At some time every little kid on a shopping trip with Mom is taught the lesson: "Keep your hands to yourself; don't touch anything." Some parents teach their children to put their hands in their pockets or clasp them behind their backs when they enter a store with expensive and breakable items sitting around. Unfortunately, most of us take this lesson too much to heart. As people of faith we have to unlearn this hands-off, don't-touch attitude. The Lord of the Universe has graced us with a superabundance of gifts. But we must be open to receiving them. We must be able to reach out our hands and accept what God would deposit in them, what God would put at our disposal.

Too often we have a cramp in our grasp that keeps us from opening our hands to receive what is already there, what is already ours. Here are some suggestions to help us receive what God offers so that we are "lacking in nothing."

Let go of what your hands are squeezing. When God offers us gold, we have to let go of the brass baubles we may have already managed to scrape together. Letting go of something inferior to claim a gift of superior quality doesn't sound like it should be difficult. But for most of us, emptying our hands of our petty prizes, emptying our pockets of tawdry treasures is a tough exercise.

If we are holding tightly to a way of life just because it is familiar; if we are clutching a conviction that money is the ultimate safety net; if our hands are filled with lists of things "to do" so that we don't have to think about what we have become: Let's open our hands and let all this dross drift through our fingers. We cannot receive what God offers us until we can let go of relationships, attitudes, dependencies, that are destructive, that suck out our strength and our love without ever helping rebuild our reserves.

Open your fist clenched from fear. When Paul asserts to the Corinthians that they are "lacking in nothing," the lack of detail in that statement is enough to make many of us clam up with fear. As long as our hands are clenched together, we believe we are safe from any unknown surprises dropping into them.

In his inaugural address, Nelson Mandela spoke about how fearful we are about living a life that is "lacking in nothing." Mandela asserted that:

"Our deepest fear is not that we are inadequate. Our deepest fear is that we are powerful beyond measure. It is our light, not our darkness, that most frightens us. We ask ourselves, 'Who am I to be brilliant, gorgeous, talented, fabulous?' Actually, who are you not to be? You are a child of God. Your playing small does not serve the world. There's nothing enlightened about shrinking so that other people won't feel insecure around you. We were born to make manifest the glory of God that is within us. It is not just in some of us. It is in everyone, and, as we let our light shine, we unconsciously give other people permission to do the same. As we are liberated from our own fear, our presence automatically liberates others."

Take your hands out of your pockets. Hands in the pockets is the posture of those who would keep the world away by keeping away from the world. With our hands stuffed in our pockets, our mothers knew we were safe from accidentally knocking anything off a shelf.
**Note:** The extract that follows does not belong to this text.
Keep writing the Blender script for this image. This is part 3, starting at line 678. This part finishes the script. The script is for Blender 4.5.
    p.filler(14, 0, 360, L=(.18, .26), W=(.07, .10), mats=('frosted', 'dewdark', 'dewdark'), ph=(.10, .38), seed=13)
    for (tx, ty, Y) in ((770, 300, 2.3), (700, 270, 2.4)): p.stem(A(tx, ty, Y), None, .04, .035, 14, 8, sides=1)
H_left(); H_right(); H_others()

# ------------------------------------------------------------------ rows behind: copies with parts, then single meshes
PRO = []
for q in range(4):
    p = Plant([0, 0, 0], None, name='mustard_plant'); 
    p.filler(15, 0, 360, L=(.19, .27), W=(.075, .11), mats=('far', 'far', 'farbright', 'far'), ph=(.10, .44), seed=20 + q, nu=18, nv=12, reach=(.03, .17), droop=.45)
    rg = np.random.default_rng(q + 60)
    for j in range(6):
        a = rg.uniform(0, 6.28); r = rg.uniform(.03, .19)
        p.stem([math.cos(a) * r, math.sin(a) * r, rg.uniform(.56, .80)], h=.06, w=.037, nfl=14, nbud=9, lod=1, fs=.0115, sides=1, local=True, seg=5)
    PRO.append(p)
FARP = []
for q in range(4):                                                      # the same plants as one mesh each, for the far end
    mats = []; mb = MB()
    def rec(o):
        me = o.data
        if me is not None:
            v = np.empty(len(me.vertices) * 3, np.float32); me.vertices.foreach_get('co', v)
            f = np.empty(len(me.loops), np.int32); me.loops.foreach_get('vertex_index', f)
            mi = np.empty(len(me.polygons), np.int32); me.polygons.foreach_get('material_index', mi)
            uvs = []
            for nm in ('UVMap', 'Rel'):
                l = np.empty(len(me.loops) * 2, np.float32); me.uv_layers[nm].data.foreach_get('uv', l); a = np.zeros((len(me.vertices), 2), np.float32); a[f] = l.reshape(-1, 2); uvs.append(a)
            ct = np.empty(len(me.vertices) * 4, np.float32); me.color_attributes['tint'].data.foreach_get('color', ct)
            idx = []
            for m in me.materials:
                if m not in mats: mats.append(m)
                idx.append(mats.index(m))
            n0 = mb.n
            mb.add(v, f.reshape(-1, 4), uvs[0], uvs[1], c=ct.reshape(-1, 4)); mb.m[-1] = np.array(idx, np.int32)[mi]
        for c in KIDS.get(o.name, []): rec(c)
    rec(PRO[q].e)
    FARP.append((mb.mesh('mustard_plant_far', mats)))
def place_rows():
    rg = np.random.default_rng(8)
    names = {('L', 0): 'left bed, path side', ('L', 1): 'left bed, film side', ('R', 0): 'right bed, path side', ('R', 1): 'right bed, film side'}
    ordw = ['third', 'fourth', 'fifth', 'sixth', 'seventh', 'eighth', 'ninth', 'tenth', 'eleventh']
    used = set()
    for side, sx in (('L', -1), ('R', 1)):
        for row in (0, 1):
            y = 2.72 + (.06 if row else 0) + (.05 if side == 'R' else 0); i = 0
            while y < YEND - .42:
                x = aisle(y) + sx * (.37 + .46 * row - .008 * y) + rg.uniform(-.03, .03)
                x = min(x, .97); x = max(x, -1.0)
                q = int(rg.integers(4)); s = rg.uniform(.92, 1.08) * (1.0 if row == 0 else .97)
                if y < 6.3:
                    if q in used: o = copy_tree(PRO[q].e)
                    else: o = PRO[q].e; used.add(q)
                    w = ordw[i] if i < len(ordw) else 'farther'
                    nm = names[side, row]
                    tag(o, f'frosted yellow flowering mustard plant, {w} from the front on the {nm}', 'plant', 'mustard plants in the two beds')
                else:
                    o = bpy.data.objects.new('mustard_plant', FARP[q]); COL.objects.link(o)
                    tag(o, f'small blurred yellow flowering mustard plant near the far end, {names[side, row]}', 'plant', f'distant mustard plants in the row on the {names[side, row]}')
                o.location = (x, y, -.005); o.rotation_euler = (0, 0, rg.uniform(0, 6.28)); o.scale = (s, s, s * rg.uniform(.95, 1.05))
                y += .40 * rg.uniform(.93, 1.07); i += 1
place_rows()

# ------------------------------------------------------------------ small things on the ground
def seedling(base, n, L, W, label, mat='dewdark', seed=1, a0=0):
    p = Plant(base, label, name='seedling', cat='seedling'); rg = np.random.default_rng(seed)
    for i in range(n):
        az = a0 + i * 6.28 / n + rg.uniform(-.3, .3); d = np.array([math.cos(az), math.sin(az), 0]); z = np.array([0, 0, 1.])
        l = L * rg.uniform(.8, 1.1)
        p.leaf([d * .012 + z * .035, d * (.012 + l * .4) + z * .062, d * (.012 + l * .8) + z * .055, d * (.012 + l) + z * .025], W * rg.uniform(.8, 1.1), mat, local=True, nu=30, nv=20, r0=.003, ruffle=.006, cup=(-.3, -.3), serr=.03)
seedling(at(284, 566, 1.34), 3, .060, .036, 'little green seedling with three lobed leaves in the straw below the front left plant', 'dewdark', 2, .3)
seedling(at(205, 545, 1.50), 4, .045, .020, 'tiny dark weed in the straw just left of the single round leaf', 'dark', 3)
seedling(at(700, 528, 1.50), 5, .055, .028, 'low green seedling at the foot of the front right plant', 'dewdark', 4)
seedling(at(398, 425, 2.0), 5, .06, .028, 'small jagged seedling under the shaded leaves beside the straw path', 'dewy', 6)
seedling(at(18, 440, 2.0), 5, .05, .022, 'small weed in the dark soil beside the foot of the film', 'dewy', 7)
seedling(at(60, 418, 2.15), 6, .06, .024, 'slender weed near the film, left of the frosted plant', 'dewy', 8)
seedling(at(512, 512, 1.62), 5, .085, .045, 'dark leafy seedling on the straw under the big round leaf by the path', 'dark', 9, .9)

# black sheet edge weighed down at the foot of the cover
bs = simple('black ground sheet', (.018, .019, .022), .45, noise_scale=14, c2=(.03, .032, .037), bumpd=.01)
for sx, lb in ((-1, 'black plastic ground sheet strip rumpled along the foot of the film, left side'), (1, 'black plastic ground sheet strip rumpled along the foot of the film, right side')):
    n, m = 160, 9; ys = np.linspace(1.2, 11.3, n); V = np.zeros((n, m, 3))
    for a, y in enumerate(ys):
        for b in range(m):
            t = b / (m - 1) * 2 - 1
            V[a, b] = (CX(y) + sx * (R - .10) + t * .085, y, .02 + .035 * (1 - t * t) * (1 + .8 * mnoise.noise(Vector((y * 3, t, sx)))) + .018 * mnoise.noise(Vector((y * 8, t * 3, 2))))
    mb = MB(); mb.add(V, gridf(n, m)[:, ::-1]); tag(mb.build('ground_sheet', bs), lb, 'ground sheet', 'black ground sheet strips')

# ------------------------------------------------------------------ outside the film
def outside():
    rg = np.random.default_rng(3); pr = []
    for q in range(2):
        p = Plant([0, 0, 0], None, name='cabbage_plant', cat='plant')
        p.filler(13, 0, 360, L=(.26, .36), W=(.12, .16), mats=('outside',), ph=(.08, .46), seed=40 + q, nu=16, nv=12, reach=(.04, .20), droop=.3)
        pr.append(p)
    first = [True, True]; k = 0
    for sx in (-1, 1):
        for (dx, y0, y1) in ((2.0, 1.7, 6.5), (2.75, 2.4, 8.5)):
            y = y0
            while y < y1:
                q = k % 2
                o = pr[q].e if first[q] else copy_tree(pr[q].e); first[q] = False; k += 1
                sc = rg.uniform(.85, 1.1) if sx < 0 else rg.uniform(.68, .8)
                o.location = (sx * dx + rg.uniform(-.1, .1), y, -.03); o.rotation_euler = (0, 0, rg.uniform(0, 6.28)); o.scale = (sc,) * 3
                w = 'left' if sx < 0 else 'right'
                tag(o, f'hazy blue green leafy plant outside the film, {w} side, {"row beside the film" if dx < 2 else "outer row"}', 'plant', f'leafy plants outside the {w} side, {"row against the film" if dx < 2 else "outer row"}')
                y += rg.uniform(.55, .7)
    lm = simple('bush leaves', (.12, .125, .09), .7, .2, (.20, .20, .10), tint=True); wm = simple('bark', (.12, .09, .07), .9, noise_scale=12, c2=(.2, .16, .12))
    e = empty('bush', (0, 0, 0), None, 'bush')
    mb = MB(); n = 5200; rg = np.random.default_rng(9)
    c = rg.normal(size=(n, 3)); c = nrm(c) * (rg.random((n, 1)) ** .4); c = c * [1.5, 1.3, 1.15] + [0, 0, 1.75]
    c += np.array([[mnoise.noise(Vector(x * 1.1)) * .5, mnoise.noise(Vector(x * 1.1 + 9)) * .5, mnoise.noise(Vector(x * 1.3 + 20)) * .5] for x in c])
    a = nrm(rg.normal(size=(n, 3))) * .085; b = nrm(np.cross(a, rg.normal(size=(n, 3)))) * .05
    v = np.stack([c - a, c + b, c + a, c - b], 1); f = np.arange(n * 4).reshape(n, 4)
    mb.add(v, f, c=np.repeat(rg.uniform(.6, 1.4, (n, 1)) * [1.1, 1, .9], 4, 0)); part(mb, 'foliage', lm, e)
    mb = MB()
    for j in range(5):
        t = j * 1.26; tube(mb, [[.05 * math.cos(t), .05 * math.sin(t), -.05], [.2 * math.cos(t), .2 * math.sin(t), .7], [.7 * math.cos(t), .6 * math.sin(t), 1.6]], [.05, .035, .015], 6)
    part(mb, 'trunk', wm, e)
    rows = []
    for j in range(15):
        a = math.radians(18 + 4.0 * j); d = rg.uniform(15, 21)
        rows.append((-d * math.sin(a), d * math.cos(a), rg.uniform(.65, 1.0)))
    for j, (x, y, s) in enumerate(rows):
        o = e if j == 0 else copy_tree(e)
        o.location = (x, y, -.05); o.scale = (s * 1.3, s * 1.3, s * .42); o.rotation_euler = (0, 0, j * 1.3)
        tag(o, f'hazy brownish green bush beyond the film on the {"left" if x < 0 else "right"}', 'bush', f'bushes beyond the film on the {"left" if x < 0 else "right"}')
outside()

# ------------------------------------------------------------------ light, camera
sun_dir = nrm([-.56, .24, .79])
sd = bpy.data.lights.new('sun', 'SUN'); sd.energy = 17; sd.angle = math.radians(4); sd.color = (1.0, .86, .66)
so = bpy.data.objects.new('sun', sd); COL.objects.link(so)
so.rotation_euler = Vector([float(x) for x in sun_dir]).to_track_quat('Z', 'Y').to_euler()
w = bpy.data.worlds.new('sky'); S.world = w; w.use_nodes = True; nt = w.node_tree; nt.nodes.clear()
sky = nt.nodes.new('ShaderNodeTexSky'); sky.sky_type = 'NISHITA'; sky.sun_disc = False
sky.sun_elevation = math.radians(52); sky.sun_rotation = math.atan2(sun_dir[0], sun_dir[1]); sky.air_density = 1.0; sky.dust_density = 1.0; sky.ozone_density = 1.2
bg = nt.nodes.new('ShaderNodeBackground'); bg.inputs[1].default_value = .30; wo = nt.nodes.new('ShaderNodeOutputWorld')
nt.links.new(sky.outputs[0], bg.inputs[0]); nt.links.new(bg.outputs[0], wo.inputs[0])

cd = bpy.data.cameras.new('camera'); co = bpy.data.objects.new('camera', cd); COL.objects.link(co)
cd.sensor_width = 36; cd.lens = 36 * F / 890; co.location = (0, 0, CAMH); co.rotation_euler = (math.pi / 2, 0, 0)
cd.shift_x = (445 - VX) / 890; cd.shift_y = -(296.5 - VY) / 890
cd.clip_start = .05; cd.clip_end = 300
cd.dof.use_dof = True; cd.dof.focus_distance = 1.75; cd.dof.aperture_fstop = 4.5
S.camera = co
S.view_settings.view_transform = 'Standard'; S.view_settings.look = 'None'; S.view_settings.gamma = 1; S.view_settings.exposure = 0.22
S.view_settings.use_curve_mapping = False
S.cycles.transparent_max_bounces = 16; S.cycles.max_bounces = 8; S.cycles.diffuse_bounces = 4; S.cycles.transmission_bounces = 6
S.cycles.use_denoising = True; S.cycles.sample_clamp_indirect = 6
But if we continue to keep our hands in our pockets, we also will never feel the soft, cuddly fur of a stuffed animal, or feel the scratchy stiffness of a starfish. If we are to "lack nothing," we must reach out to holy mysterious God.

The promise that we will lack nothing means God intends our lives to be full, not flat; fluid, not stagnant; surprising, not boring. The promise that we will be "lacking in nothing" does not mean that we will be in total control at all times. Our first identity is as one who is "in Christ." Thus, Christ is in control. The promise is though that if we hold out our hands to Christ, he will fill them with the richest spiritual blessings and we will be lacking in nothing. Amen.